So two months ago the man I loved and trusted the most in the world said he couldn’t commit to me and we broke up. It has been the hardest two months of my life. It has brought up all my childhood issues and I’ve gone from overwhelmed sobbing til I vomit to just feeling dead and empty inside.
I really don’t know that it would impact anyone if I disappeared. I think my mum would be sad but then she wouldn’t have to deal with me anymore so it would be better for her.
I’m still new at my job and don’t really know what I’m doing so they could easily replace me.
I’m not real good at the sports teams I have joined so again no big loss.
I am at the point where it seems like the only option. I’m dead inside. All I feel is sadness, pain and a hopelessness that the one thing I want in life, a family, will never happen.
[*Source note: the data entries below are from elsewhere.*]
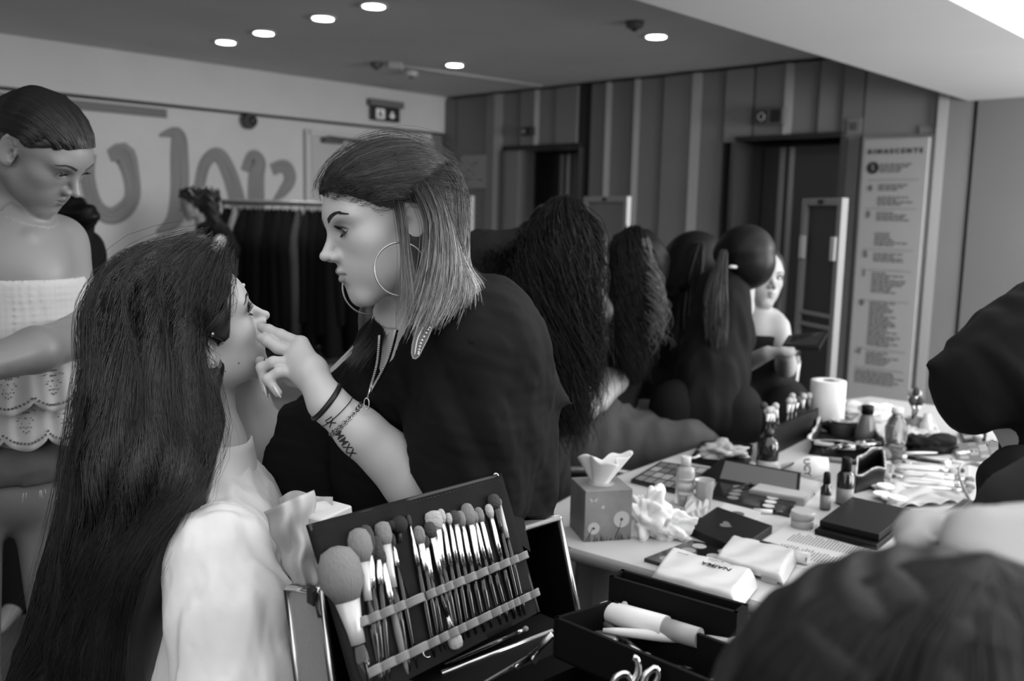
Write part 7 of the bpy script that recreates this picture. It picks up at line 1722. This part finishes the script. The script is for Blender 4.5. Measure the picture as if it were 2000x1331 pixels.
g = onroll(761, 997, .006); u_ = unit(BTR-BTL); w_ = unit(np.cross(nB, u_))
MB().tube([g+.0055*(u_*cos(a)+w_*sin(a)) for a in np.linspace(0, 2*pi, 22, endpoint=False)], .0015, 8, closed=True).build('grommet', mat('chrome', .7, rough=.12, metal=1), roll)
g = onroll(834, 1275, .006); MB().tube([g+.006*(u_*cos(a)+w_*sin(a)) for a in np.linspace(1, 5.2, 14)], .0012, 8).build('ring', mat('chrome', .7), roll)
MB().sphere(onroll(968, 932, .003), .005, sc=(1, .5, 1.3)).build('corner_stud', M_steel, roll)
MB().prism([rq(1.0, .30, -.002), rq(1.09, .36, -.006), rq(1.075, .60, -.006), rq(1.0, .50, -.002)], nB*.0015).build('closing_flap', M_roll, roll)
MB().prism([rq(.0, .86, .004), rq(.97, .88, .004), rq(.97, 1.0, .005), rq(.0, 1.0, .005)], nB*.0015).build('lower_pocket', M_roll, roll)
def elastic(v, u0, u1, n, seed, name='elastic_band'):
    R_ = random.Random(seed); ed = [0]
    for k in range(n): ed.append(ed[-1]+R_.choice([.7, 1, 1, 1.5]))
    ed = [e/ed[-1] for e in ed]
    def f(u, t):
        k = max(i for i in range(n) if ed[i] <= u+1e-9) if u < 1 else n-1; s_ = (u-ed[k])/(ed[k+1]-ed[k]); bump = max(sin(pi*min(max(s_, 0), 1)), 0)**.55
        return rq(u0+(u1-u0)*u, v+.052*t-.012*bump, .0045+.0155*bump)
    o = MB().grid(f, n*9+1, 5).build(name, M_el, roll); m = o.modifiers.new('t', 'SOLIDIFY'); m.thickness = .0008
    b = MB()
    for t in (.12, .3, .5, .7, .88): b.tube([np.array(f(u, t))+nB*.0007 for u in np.linspace(0, 1, n*6)], .00035, 4)
    q = b.build('ribs', mat('elastic_light', .36, rough=.8), o); q['kind'] = 'stuff'
elastic(.585, .05, .40, 5, 1); elastic(.585, .40, 1.0, 10, 2); elastic(.850, .05, .40, 5, 3); elastic(.850, .40, 1.0, 11, 4)
# brushes: tip pixel, pixel where it passes the upper band, bristle radius, head, ferrule, handle material, bristle material, flatness
MF = mat('ferrule_chrome', .75, rough=.18, metal=1, bump=.15, bscale=90); MFw = mat('ferrule_pale', .55, rough=.3, metal=.3); MHw = mat('handle_grey', .16, rough=.4)
BR = [
 ((652, 1066), (692, 1236), .0255, .062, .050, .0125, MFw, M_blkg, M_bris, 1., 'huge round powder brush at the left end of the brush roll'),
 ((697, 1030), (725, 1215), .0150, .040, .045, .0065, MFw, M_blkg, M_bris, .8, 'fluffy angled blush brush next to the huge powder brush'),
 ((712, 1024), (735, 1210), .0105, .036, .040, .0055, MF, M_blkg, M_brisd, .8, 'dark fluffy brush tucked behind the fluffy angled one'),
 ((733, 1046), (748, 1205), .0080, .028, .030, .0050, MF, M_blkg, M_brisd, .8, 'short dark-haired brush left of the flat-topped one'),
 ((744, 1017), (776, 1190), .0110, .028, .052, .0060, MFw, M_blkg, M_bris, .9, 'flat-topped brush with long pale ferrule below the grommet'),
 ((741, 1072), (768, 1195), .0065, .016, .052, .0052, MF, MHw, M_brisd, .5, 'small brush with grey handle in the left pocket row'),
 ((763, 1040), (790, 1180), .0045, .016, .026, .0040, MF, M_blkg, M_brisd, .6, 'thin dark brush at the right of the left pocket row'),
 ((797, 1004), (826, 1160), .0030, .014, .050, .0042, MF, M_blkg, M_brisd, 1., 'fine pointed liner brush just right of the centre strap'),
 ((815, 1026), (838, 1152), .0080, .022, .036, .0042, MF, M_blkg, M_bris, .4, 'flat brush directly right of the liner brush'),
 ((826, 1044), (846, 1150), .0070, .016, .040, .0042, MF, M_blkg, M_brisd, .4, 'short flat brush standing lowest in the right group'),
 ((836, 1018), (864, 1142), .0085, .020, .048, .0045, MF, M_blkg, M_brisd, .8, 'round grey brush in front of the fan brush'),
 ((843, 996), (872, 1138), .0120, .024, .050, .0045, MF, M_blkg, M_brisl, .4, 'fan-shaped pale brush in the right group'),
 ((859, 992), (884, 1132), .0060, .018, .056, .0045, MF, M_blkg, M_brisl, .7, 'pale-tipped brush leaning over the fan brush'),
 ((874, 1000), (896, 1127), .0048, .014, .050, .0042, MF, M_blkg, M_brisl, .7, 'narrow pale-tipped brush, second right of the fan brush'),
 ((884, 995), (908, 1122), .0080, .018, .056, .0045, MF, M_blkg, M_brisd, .6, 'dark-haired flat brush in the middle of the right group'),
 ((896, 996), (922, 1118), .0070, .020, .052, .0045, MF, M_blkg, M_bris, .6, 'grey-haired brush just left of the big crease brush'),
 ((909, 981), (936, 1112), .0100, .028, .058, .0052, MF, M_blkg, M_bris, .8, 'big crease brush rising above its neighbours in the right group'),
 ((922, 996), (950, 1108), .0060, .016, .050, .0042, MF, M_blkg, M_bris, .7, 'slim brush just right of the big crease brush'),
 ((931, 989), (962, 1104), .0072, .020, .056, .0046, MF, M_blkg, M_bris, .7, 'smooth round-tipped brush, third from the right end'),
 ((952, 983), (980, 1098), .0062, .018, .054, .0045, MF, M_blkg, M_brisl, .7, 'pale domed brush, second from the right end of the roll'),
 ((961, 964), (992, 1094), .0095, .020, .034, .0040, M_blkg, M_blkg, M_brisd, 1., 'dark round-headed brush highest at the right end of the roll'),
 ((972, 972), (1000, 1092), .0045, .010, .046, .0042, MFw, M_blkg, M_bris, .6, 'thin brush with pale ferrule at the very right end of the roll'),
]
for (t_, b_, rb, hd_, fe, rh, mf, mh_, mb, fl, lab) in BR:
    rb *= .74 if rb > .012 else .82; T_ = onroll(t_[0], t_[1]-hd_*0, .008+rb*.5); B_ = onroll(b_[0], b_[1], .0075); d = unit(T_-B_); L_ = min(np.linalg.norm(T_-B_)+.075, .205)
    brush(T_-d*L_, d, L_, lab, rb=rb, rh=rh*.82, head=hd_, fer=fe, mt_f=mf, mt_h=mh_, mt_b=mb, flat=fl, group='brushes in the brush roll', bulge=1.35 if rb > .01 else 1.15, cone=.9 if rb > .009 else .75)
# brush upside down with a pale angled head, beaded stick
T_ = onroll(894, 1270, .010); B_ = onroll(874, 1205, .010); d = unit(T_-B_); brush(T_-d*.075, d, .075, 'small brush hanging head down with a pale angled tip', rb=.0075, rh=.0028, head=.020, fer=.022, mt_b=M_brisl, flat=.5, cone=.9, group='brushes in the brush roll')
o = empty('sponge_ball', onroll(780, 1026, .012), 'dark round sponge ball pushed into the brush roll beside the centre strap', 'sponge'); MB().sphere(onroll(780, 1025, .014), .0105).build('ball', mat('sponge', .02, rough=.9), o); MB().sphere(onroll(765, 1027, .012), .0062).build('ball', mat('sponge', .02), o); MB().tube([onroll(779, 1030, .010), onroll(781, 1060, .010)], .003, 8).build('stick', M_black, o)
# pencil along the case floor
brush(Z(868, 1298, ZB+.045), unit(Z(1010, 1236, ZB+.05)-Z(868, 1298, ZB+.045)), .14, 'long dark pencil lying along the case floor under the roll', rb=.003, rh=.0032, head=.008, fer=.012)
# small dark trays at the bottom edge
for k, px in enumerate(([(790, 1325), (830, 1308), (868, 1318), (840, 1345)], [(858, 1322), (880, 1306), (918, 1330), (900, 1350)])):
    q = [Z(x, y, ZB+.03) for x, y in px]; b = MB()
    for i in range(4):
        a, c_ = q[i], q[(i+1) % 4]; b.prism([a, c_, c_-ZZ*.02, a-ZZ*.02], unit(sum(q)/4-a)*.002)
    b.prism([w-ZZ*.02 for w in q], (0, 0, .002)); o = b.build('divider_tray', mat('divider', .07, rough=.4)); tag(o, ['small grey-edged compartment at the bottom edge, left one', 'small grey-edged compartment beside the silver rails'][k], 'tray')
# white carton and crumpled paper bag behind the roll
w0 = [P(572, 1140, 1.17), P(640, 1140, 1.14), P(700, 1115, 1.20), P(628, 1115, 1.24)]
zb0 = min(p[2] for p in w0); w0 = [np.array([p[0], p[1], zb0]) for p in w0]
o = MB().prism(w0, P(600, 985, 1.17)-P(612, 1140, 1.17)).build('white_carton', mat('carton_white', .66, rough=.6)); tag(o, 'white upright carton behind the left end of the brush roll', 'carton'); 
m = o.modifiers.new('b', 'BEVEL'); m.width = .002
def bagf(u, v):
    x0, x1 = 515+58*v, 612+10*v; x = x0+(x1-x0)*u; y = 1000-42*u+(1145-(1000-42*u))*v; d_ = 1.16-.05*sin(pi*u)+.008*sin(14*u+5*v)+.007*sin(11*v+6*u); return P(x+3*sin(15*v), y, d_)
o = MB().grid(bagf, 26, 26).build('paper_bag', mat('paper_bag', .46, rough=.85, bump=.4, bscale=60)); m = o.modifiers.new('t', 'SOLIDIFY'); m.thickness = .0012; tag(o, 'crumpled pale paper bag sticking out left of the white carton', 'paper bag')
def bagb(u, v):
    x = 545+105*u+18*v*(1-u); y = 975-14*sin(pi*u)-6*sin(7*u)+(1040-975)*v; return P(x, y, 1.215+.012*sin(9*u+4*v)-.01*u)
MB().grid(bagb, 20, 10).build('back_fold', mat('paper_bag', .5), o)
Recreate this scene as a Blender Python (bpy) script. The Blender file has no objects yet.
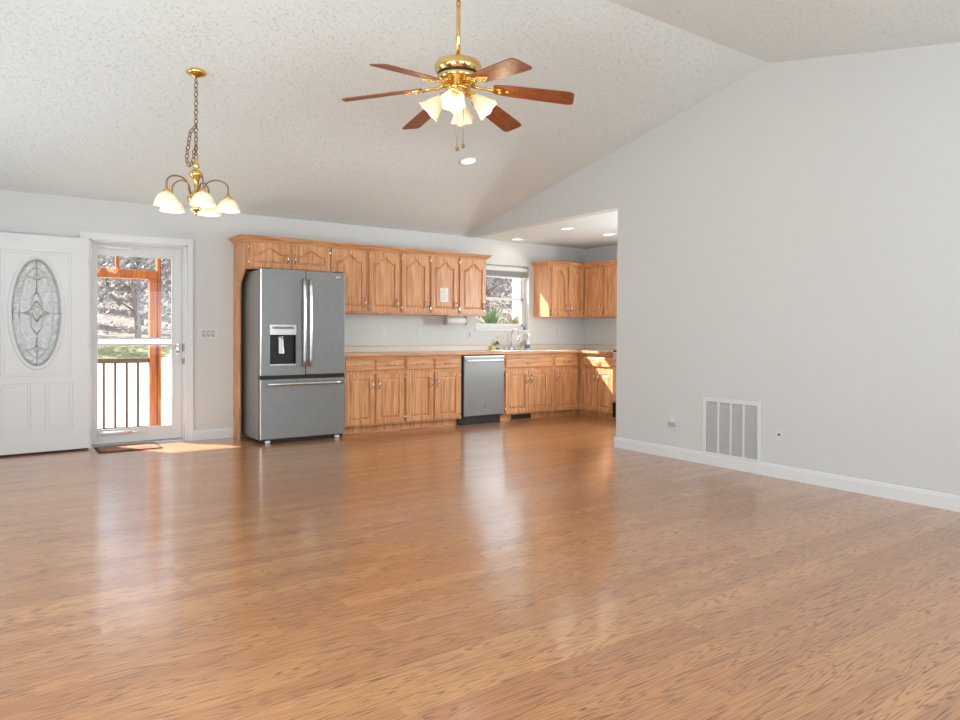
import bpy, bmesh, math, random
from mathutils import Vector, Matrix
random.seed(7)
PI = math.pi
scene = bpy.context.scene
COL = scene.collection

# ------------------------------------------------------------------ camera, world, sun, fill lamps, exposure
cam_d = bpy.data.cameras.new('camera')
cam = bpy.data.objects.new('camera', cam_d); COL.objects.link(cam)
cr, cu, cf = (0.81812, -0.57502, 0.0056), (0.00324, 0.01435, 0.99989), (0.57504, 0.81801, -0.0136)
cam.matrix_world = Matrix(((cr[0], cu[0], -cf[0], 0), (cr[1], cu[1], -cf[1], 0), (cr[2], cu[2], -cf[2], 1.15), (0, 0, 0, 1)))
cam_d.sensor_width = 36; cam_d.lens = 701.68 / 960 * 36; cam_d.shift_y = -18.6 / 960
cam_d.clip_start = .05; cam_d.clip_end = 300
scene.camera = cam

world = bpy.data.worlds.new('sky'); scene.world = world; world.use_nodes = True
bg = world.node_tree.nodes['Background']
bg.inputs[0].default_value = (.72, .84, 1.0, 1); bg.inputs[1].default_value = 3.4

def light(name, kind, loc, energy, color=(1, 1, 1), direction=None, **kw):
    d = bpy.data.lights.new(name, kind); d.energy = energy; d.color = color
    for k, v in kw.items(): setattr(d, k, v)
    o = bpy.data.objects.new(name, d); COL.objects.link(o); o.location = loc
    if direction: o.rotation_euler = Vector(direction).to_track_quat('-Z', 'Y').to_euler()
    return o
SUN = Vector((.66, -1.0, -.975))
light('sun', 'SUN', (0, 20, 20), 27, (1, .95, .87), SUN, angle=.009)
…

I think I’m done. I’ve lived some great experiences and I just don’t see life getting any better, just carrying on like this is a waste.
3 comments
I am sorry to hear of your struggles. I know how it feels to have someone you thought would stand by you decide that they can’t. It only proves that they are not worthy of you, and that they are weaker than you are. I too also understand the feeling like you would be relieving your mother of yourself, because you see yourself as a burden to them. If it counts for anything, there is someone who knows your pain, and I wish you strength and courage to push back the stormclouds. From one broken soul to another. *~
Agree with Kairi – they are weaker than you. I went through similar torment after I meet someone I thought was my soul-mate. He was weak and couldn’t even commit to beginning any type of relationship and taking it one day at a time but ‘wanted to be with me’. I’m sure I played a part in the whole mess as well. I didn’t think I would survive, wanted to drive off a cliff. The will to survive is very strong and whilst you can’t see any light now – it will come. Vent it all out until it starts to hurt less. If you need someone to vent to- emptysky protonmail com
I have been struggling so much with all of this. I literally cannot imagine ever wanting to be with anyone else in my life. I am getting to an age where if I dont settle down soon I will never be able to have kids and have a family and I guess this is driving my thought process as to what is the point. I am still thinking a lot that I want to disappear – I feel like I have nothing to give this world and people may be a little sad but it literally will make zero impact on anyone as I have no purpose in this world. Noone needs me. Noone would really feel like their world had ended if I disappeared. So it just seems more and more like the best thingt to do. I am tired of hurting and feeling like I dont fit in this world. I dont fit in this world, i have no purpose and nothing keeping me going each day. It is such a selfish view but I really honestly believe after a month or so noone will even remember I existed.